As razões do sobe-e-desce do petróleo

Daniel Oliveira, 28.05.08

O João Miranda pede que alguém lhe explique do que se fala quando se fala de especulação no preço do petróleo. Ficam aqui excertos de um artigo de Beat Balzli e Frank Hornig, jornalistas do Der Spiegel, publicados no Estado de São Paulo a 5 de Março.
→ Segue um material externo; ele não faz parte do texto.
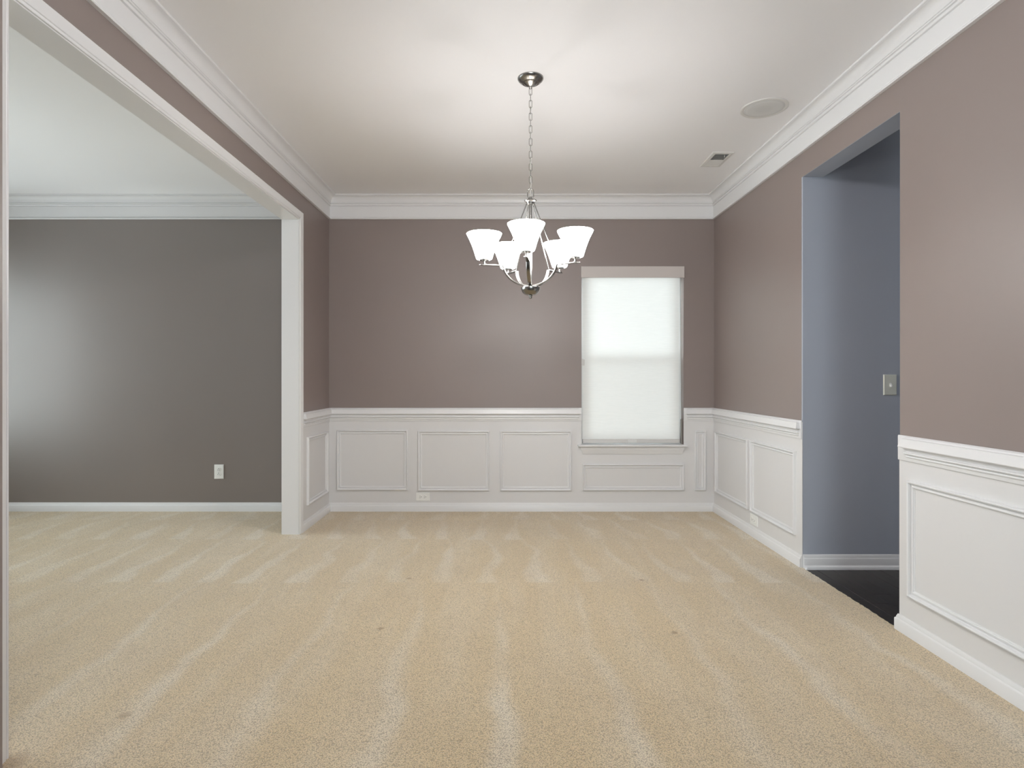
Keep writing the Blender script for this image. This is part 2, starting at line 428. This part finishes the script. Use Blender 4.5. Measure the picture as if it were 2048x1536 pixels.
# windows the light comes through (out of frame): frame and pane each
def plain_window(idx, axis, c, a, b, z0, z1, label):
    w_ = empty('window_%d' % idx, (c, a, z0) if axis == 'x' else (a, c, z0))
    tag(w_, label, 'window', 'structure')
    f_ = MB(); t = .05
    def bx(m_, p, q, za, zb, d): m_.box(c-d, c+d, p, q, za, zb) if axis == 'x' else m_.box(p, q, c-d, c+d, za, zb)
    bx(f_, a, b, z0, z0+t, .03); bx(f_, a, b, z1-t, z1, .03); bx(f_, a, a+t, z0+t, z1-t, .03); bx(f_, b-t, b, z0+t, z1-t, .03)
    bx(f_, a+t, b-t, (z0+z1)/2-.02, (z0+z1)/2+.02, .025)
    obj('window_frame', f_, 'white', w_)
    for za, zb in ((z0+t, (z0+z1)/2-.02), ((z0+z1)/2+.02, z1-t)):
        g = MB(); bx(g, a+t, b-t, za, zb, .002); obj('pane', g, 'glass', w_)
idx = 2
for a, b, z0, z1 in LW:
    plain_window(idx, 'x', XLR - .09, a, b, z0, z1, 'white framed window in the left room side wall'); idx += 1
    portal('sky_portal', (XLR - .16, (a+b)/2, (z0+z1)/2), (0, -PI/2, 0), z1-z0, b-a)
for a, b, z0, z1 in FW:
    plain_window(idx, 'y', YF - .09, a, b, z0, z1, 'white framed window in the front wall'); idx += 1
    portal('sky_portal', ((a+b)/2, YF - .16, (z0+z1)/2), (PI/2, 0, 0), b-a, z1-z0)
portal('sky_portal', ((WX0+WX1)/2, YB + T + .02, (WZ0+WZ1)/2), (-PI/2, 0, 0), WX1-WX0, WZ1-WZ0)

# ------------------------------------------------------------------ wainscot (painted lower wall), panel mouldings
RT, RB = .9014, .788          # chair rail top / bottom
WT = .003
obj('wainscot', MB().box(XL, WX0, YB-WT, YB, 0, RT-.01).box(WX1, XR, YB-WT, YB, 0, RT-.01).box(WX0, WX1, YB-WT, YB, 0, WZ0), 'wains', wb)
obj('wainscot', MB().box(XL, XL+WT, OY1+.05, YB-WT, 0, RT-.01), 'wains', wl)
obj('wainscot', MB().box(XR-WT, XR, DY1-.002, YB-WT, 0, RT-.01), 'wains', wr)
obj('wainscot', MB().box(XR-WT, XR, YN, DY0, 0, RT-.01), 'wains', wr)
PANEL = [(0, 0), (.0004, .013), (.003, .018), (.007, .0195), (.011, .0175), (.0128, .013), (.0132, .006), (.0155, .0045), (.020, .007), (.026, .0095), (.029, .009), (.0305, .0075), (.0308, .0035), (.034, .0025), (.0345, 0)]
def panel(u0, u1, v0, v1, mp, parent):
    obj('panel_molding', MB().sweep([(u0, v0), (u1, v0), (u1, v1), (u0, v1)], PANEL, mp, True, -1), 'white', parent, 30)
mpb = lambda u, v, h: (u, YB - WT - h, v)
mpr = lambda u, v, h: (XR - WT - h, u, v)
mpl = lambda u, v, h: (XL + WT + h, u, v)
for a, b, c, d in ((674.5, 815.8, 860, 979.8), (836, 979, 861.5, 981), (1000, 1143, 861.5, 981), (1164.5, 1367.5, 928, 980.6), (1388.5, 1411, 861.5, 980.5)):
    panel(atb(a), atb(b), atz(d), atz(c), mpb, wb)
def yr(px, X=XR): return F * X / (px - VX)
for a, b in ((1433.5, 1498.5), (1504.5, 1593.5)): panel(yr(b), yr(a), .180, .704, mpr, wr)
panel(1.80, yr(1821.5), .180, .704, mpr, wr)
def yl(px): return F * XL / (px - VX)
panel(yl(612.5), yl(652.5), .180, .704, mpl, wl)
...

Desde então tudo piorou.

«Desenvolvimentos espectaculares parecidos já ocorreram quatro vezes nas últimas décadas: em 1973, quando a Organização dos Países Exportadores de Petróleo (Opep) impôs um embargo pela primeira vez; em 1979, após a revolução iraniana; um ano depois, quando o Iraque invadiu o Irão; e em 1990, quando o Iraque invadiu o Kuwait.
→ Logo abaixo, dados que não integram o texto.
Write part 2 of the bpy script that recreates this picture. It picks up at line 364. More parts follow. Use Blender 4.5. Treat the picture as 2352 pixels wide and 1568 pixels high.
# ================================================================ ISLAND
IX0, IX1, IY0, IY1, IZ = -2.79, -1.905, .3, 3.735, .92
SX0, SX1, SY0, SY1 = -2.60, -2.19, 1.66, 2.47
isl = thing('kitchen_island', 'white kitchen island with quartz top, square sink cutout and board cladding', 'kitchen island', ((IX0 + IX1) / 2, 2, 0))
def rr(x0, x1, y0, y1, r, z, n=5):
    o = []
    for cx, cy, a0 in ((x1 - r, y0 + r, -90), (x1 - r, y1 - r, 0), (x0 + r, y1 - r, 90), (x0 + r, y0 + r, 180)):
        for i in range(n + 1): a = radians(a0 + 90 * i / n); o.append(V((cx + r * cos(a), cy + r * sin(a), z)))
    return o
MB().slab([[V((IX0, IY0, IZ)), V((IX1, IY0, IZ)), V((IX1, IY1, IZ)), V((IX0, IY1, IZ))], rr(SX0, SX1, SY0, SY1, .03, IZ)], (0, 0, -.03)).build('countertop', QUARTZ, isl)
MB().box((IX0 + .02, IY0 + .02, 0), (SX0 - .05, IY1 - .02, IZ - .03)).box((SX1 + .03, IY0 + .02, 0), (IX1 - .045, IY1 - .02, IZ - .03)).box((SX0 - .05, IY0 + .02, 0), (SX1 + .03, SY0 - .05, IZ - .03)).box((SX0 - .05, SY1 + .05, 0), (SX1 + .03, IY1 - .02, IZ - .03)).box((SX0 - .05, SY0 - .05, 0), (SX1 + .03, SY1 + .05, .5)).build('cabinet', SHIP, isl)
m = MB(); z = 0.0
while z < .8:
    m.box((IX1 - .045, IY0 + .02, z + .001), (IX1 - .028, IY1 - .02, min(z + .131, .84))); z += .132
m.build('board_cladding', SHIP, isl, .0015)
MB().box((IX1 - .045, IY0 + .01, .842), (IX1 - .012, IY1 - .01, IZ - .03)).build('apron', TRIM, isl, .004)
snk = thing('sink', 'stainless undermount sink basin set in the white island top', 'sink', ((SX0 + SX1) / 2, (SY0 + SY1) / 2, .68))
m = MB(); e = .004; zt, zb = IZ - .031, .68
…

O que nos leva a uma das perguntas mais provocadoras feitas hoje sobre a economia mundial: Por que os preços do petróleo estão a subir de novo? É tudo especulação?

São muitas as respostas. Alguns responsabilizam a crise no Médio Oriente e a procura sempre crescente na China. Outros culpam os países produtores por manterem a torneira do óleo meio fechada.

Mas nada disso é muito convincente. “A oferta e a procura não podem explicar os preços altos”, diz Fadel Gheit, da Oppenheimer & Co., um importante analista de commodities. Como muitos no seu ramo, Gheit acredita que os investidores estão a empurrar os preços para cima. Lembra a bolha da Internet na viragem do milénio. Segundo Gheit, o petróleo também é objecto de uma “especulação exagerada” neste momento.

O excesso de oferta causaria normalmente uma queda do preço por barril. Mas os dealers romperam o limiar mágico de US$ 100 pela segunda vez em apenas algumas semanas.

O clima é festivo entre os barões do petróleo, que não parecem muito preocupados com os temores de recessão global. A Exxon Mobil reportou recentemente seus lucros para 2007: US$ 40,6 bilhões, um recorde para a maior empresa de energia do mundo.

Quantias enormes de dinheiro estão a mudar de mão nos negócios de petróleo. Com a crise imobiliária americana infeccionando segmentos cada vez maiores dos mercados de capitais, os investidores estão em busca de alternativas. E o petróleo parece uma ferramenta perfeita para distribuir o risco e maximizar o lucro. Mas muitos investidores terão um difícil despertar quando perceberem que investir em petróleo, embora possa parecer diferente, não é menos arriscado que outros tipos de investimentos.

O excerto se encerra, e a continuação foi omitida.